§ WHAT YOU NEED TO DO
Copy, without any alteration, the lines from the one that includes "Write the bpy" up to and including the one that includes "col = scene.collection".

§ AVAILABLE DATA
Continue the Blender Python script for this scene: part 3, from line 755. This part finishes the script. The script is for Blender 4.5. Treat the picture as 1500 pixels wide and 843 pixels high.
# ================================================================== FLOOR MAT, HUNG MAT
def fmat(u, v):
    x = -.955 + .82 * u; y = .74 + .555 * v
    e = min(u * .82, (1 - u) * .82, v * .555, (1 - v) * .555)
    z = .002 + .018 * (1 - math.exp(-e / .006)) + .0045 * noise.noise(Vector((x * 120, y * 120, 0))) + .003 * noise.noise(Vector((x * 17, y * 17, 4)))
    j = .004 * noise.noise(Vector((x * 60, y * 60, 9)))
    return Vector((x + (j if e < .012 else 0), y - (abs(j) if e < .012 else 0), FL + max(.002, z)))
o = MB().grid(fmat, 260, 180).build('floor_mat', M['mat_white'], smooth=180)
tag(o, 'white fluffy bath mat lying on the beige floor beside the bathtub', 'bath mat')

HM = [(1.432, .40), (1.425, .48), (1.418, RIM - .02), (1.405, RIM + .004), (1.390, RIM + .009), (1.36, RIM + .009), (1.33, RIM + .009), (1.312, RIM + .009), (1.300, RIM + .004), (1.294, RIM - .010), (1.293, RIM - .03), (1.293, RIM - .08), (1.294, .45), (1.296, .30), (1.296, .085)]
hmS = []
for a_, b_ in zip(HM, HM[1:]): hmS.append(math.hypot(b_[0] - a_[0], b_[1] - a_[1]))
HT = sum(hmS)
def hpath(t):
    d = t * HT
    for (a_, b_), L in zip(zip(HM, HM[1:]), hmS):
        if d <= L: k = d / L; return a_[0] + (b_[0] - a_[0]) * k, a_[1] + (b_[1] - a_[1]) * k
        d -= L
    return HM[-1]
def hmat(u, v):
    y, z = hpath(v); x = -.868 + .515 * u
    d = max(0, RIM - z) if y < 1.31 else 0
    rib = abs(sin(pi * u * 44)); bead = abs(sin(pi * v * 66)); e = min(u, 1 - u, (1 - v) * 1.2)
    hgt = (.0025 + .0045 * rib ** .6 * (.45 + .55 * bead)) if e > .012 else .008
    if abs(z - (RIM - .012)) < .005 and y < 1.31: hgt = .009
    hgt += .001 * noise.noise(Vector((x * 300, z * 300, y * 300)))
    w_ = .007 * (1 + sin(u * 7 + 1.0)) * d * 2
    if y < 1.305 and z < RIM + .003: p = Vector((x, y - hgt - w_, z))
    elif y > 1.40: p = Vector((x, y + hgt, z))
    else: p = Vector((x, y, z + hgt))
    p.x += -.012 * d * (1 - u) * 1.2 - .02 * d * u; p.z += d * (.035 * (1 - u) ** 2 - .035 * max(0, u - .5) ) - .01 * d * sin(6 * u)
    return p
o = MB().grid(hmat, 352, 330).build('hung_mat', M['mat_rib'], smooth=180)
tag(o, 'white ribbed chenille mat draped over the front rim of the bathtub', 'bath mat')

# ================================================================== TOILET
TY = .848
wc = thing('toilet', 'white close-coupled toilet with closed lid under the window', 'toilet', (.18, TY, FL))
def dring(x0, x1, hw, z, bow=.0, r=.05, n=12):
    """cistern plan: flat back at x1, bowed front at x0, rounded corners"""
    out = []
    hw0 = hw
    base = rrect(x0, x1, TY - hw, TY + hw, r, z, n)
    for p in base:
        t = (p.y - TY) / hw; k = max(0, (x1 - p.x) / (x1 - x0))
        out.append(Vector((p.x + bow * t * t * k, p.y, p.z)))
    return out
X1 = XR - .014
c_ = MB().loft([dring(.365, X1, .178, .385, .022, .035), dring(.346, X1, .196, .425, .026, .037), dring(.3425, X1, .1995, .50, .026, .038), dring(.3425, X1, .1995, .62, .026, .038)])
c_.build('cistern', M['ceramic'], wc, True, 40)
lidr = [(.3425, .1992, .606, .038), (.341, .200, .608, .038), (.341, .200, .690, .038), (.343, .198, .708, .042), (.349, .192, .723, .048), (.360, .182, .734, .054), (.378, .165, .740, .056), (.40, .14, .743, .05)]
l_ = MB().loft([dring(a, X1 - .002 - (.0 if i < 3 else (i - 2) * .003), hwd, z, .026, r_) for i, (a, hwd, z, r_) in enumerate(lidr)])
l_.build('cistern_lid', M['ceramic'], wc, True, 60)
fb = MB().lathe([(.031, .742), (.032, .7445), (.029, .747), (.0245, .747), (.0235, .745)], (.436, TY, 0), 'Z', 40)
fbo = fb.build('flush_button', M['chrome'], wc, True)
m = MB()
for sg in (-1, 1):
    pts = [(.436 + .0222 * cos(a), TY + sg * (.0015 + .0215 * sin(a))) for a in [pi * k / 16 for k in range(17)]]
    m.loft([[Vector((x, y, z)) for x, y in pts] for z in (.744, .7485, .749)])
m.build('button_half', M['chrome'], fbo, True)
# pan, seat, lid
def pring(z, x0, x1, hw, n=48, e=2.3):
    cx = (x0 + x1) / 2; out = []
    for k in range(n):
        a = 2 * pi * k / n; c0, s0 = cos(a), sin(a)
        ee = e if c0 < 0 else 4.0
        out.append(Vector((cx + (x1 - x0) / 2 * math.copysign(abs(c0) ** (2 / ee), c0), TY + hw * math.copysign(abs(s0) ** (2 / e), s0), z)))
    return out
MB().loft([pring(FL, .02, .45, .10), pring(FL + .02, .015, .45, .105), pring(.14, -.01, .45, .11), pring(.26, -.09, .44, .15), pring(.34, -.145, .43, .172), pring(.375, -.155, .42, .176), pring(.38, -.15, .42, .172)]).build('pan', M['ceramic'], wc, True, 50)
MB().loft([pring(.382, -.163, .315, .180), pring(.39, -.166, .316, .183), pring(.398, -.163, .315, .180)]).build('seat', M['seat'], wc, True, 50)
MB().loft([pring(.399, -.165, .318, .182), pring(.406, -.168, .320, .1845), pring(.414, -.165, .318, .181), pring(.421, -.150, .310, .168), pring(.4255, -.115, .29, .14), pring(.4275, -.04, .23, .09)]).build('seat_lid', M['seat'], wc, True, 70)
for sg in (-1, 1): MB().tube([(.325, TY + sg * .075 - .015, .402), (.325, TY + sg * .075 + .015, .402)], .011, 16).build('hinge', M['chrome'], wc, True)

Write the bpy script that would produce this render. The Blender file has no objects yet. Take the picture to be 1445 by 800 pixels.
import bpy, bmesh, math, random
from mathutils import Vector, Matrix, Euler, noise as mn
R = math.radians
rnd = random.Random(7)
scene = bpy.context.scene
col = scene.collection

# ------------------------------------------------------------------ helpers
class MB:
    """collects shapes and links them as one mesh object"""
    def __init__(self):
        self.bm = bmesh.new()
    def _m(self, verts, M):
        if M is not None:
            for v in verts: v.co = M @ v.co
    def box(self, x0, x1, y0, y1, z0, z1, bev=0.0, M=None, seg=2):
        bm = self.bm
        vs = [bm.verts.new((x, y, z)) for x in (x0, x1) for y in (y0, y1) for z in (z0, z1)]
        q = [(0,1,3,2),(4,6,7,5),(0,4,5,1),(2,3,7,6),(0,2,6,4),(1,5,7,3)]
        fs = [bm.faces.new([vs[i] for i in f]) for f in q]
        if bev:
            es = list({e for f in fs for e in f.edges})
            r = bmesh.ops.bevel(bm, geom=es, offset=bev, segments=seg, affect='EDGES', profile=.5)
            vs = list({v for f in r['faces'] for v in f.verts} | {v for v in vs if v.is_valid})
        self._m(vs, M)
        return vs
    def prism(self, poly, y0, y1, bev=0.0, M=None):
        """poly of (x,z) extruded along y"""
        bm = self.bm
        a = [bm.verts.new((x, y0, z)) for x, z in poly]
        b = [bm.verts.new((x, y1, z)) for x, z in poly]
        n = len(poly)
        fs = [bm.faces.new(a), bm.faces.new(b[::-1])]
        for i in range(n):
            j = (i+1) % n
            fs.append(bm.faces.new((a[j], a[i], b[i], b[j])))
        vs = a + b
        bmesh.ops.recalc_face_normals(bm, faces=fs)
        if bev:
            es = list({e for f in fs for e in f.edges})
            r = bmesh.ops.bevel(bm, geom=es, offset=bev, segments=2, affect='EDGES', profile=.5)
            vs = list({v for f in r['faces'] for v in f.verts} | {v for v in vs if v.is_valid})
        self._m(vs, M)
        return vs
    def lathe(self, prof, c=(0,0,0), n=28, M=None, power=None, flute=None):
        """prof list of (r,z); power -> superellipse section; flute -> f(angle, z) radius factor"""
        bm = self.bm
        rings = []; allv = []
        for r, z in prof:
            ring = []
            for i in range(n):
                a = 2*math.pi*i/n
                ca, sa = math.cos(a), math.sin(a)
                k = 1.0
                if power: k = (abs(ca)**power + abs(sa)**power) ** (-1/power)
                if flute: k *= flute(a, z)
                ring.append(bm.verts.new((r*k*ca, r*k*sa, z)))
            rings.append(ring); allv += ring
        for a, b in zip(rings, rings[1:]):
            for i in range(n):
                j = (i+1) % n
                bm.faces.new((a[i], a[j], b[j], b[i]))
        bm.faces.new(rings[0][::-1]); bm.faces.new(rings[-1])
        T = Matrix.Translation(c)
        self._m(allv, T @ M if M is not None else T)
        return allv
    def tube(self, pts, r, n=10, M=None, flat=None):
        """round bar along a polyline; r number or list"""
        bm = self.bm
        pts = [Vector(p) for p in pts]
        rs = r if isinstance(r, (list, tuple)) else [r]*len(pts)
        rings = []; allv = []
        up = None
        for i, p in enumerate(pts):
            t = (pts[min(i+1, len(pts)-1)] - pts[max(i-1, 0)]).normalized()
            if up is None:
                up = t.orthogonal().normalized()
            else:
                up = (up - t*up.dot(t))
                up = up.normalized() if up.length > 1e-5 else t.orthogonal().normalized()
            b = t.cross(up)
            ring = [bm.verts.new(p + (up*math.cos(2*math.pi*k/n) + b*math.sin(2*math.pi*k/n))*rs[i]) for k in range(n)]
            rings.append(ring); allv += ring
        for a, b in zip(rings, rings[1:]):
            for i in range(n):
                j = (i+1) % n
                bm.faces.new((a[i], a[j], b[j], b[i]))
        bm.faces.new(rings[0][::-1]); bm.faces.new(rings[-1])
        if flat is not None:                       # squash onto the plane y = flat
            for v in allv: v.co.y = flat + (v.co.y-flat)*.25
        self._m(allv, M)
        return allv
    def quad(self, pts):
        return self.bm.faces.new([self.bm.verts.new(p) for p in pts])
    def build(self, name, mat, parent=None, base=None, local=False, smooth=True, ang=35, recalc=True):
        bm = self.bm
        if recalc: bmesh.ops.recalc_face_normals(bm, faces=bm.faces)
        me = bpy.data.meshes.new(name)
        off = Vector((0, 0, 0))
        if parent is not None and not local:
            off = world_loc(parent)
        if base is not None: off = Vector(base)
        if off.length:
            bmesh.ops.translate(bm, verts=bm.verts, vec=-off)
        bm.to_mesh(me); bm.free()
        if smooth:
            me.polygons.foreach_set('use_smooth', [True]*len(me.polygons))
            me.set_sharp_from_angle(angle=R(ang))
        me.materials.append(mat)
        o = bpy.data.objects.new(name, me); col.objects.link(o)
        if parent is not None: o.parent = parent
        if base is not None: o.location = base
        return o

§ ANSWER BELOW
Write the bpy script that would produce this render. The Blender file has no objects yet. Take the picture to be 1445 by 800 pixels.
import bpy, bmesh, math, random
from mathutils import Vector, Matrix, Euler, noise as mn
R = math.radians
rnd = random.Random(7)
scene = bpy.context.scene
col = scene.collection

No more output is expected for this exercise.